# Task objective:
Copy exactly the lines from the beginning of the data down to and including the line holding "COL = S.collection", without any pictures.

— start —

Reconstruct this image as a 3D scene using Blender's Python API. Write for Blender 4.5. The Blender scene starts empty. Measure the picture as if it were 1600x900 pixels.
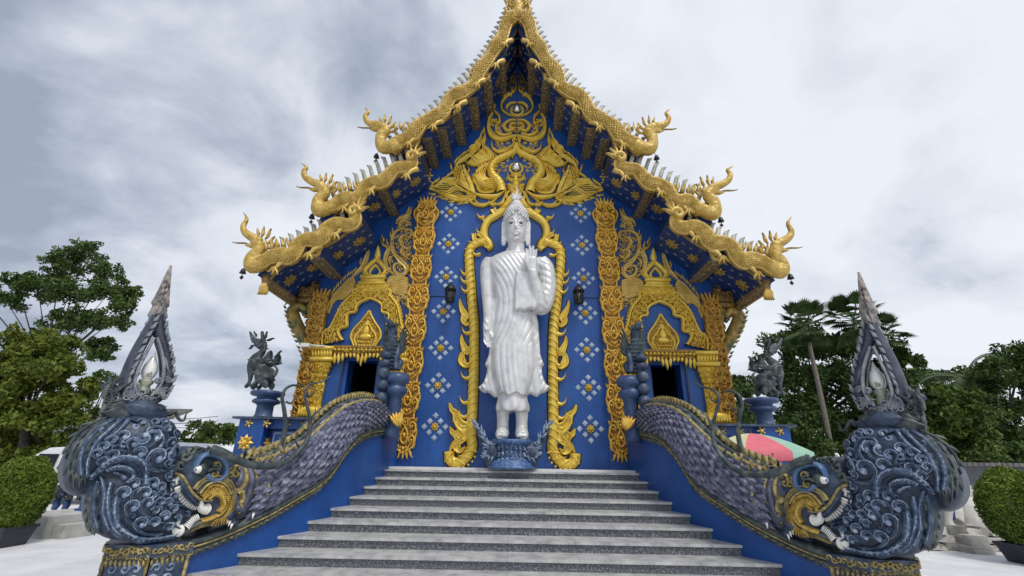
import bpy, math, random
import numpy as np
from mathutils import Vector, noise
random.seed(7)
S = bpy.context.scene
COL = S.collection

# ------------------------------------------------------------------ camera
F_PX, PITCH, YAW, ROLL, EYE = 693.2, 21.15, -0.95, 0.94, (0.1108, 0.0, 1.7155)
_p, _y, _r = map(math.radians, (PITCH, YAW, ROLL))
_F = np.array([math.sin(_y)*math.cos(_p), math.cos(_y)*math.cos(_p), math.sin(_p)])
_R0 = np.array([math.cos(_y), -math.sin(_y), 0.0]); _U0 = np.cross(_R0, _F)
_R = math.cos(_r)*_R0 + math.sin(_r)*_U0
_U = -math.sin(_r)*_R0 + math.cos(_r)*_U0
_E = np.array(EYE)
cam = bpy.data.cameras.new("camera")
cam.sensor_width = 36; cam.lens = 36*F_PX/1600; cam.clip_end = 2000; cam.clip_start = 0.05
camo = bpy.data.objects.new("camera", cam); COL.objects.link(camo)
from mathutils import Matrix
camo.matrix_world = Matrix(((_R[0], _U[0], -_F[0], _E[0]), (_R[1], _U[1], -_F[1], _E[1]), (_R[2], _U[2], -_F[2], _E[2]), (0, 0, 0, 1)))
S.camera = camo

# ------------------------------------------------------------------ world, sun, exposure
SUN_EL, SUN_AZ = 58, 150          # soft overcast light from behind the viewer, a little left
W = bpy.data.worlds.new("World"); S.world = W; W.use_nodes = True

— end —

# Reply to the exercise:
Reconstruct this image as a 3D scene using Blender's Python API. Write for Blender 4.5. The Blender scene starts empty. Measure the picture as if it were 1600x900 pixels.
import bpy, math, random
import numpy as np
from mathutils import Vector, noise
random.seed(7)
S = bpy.context.scene
COL = S.collection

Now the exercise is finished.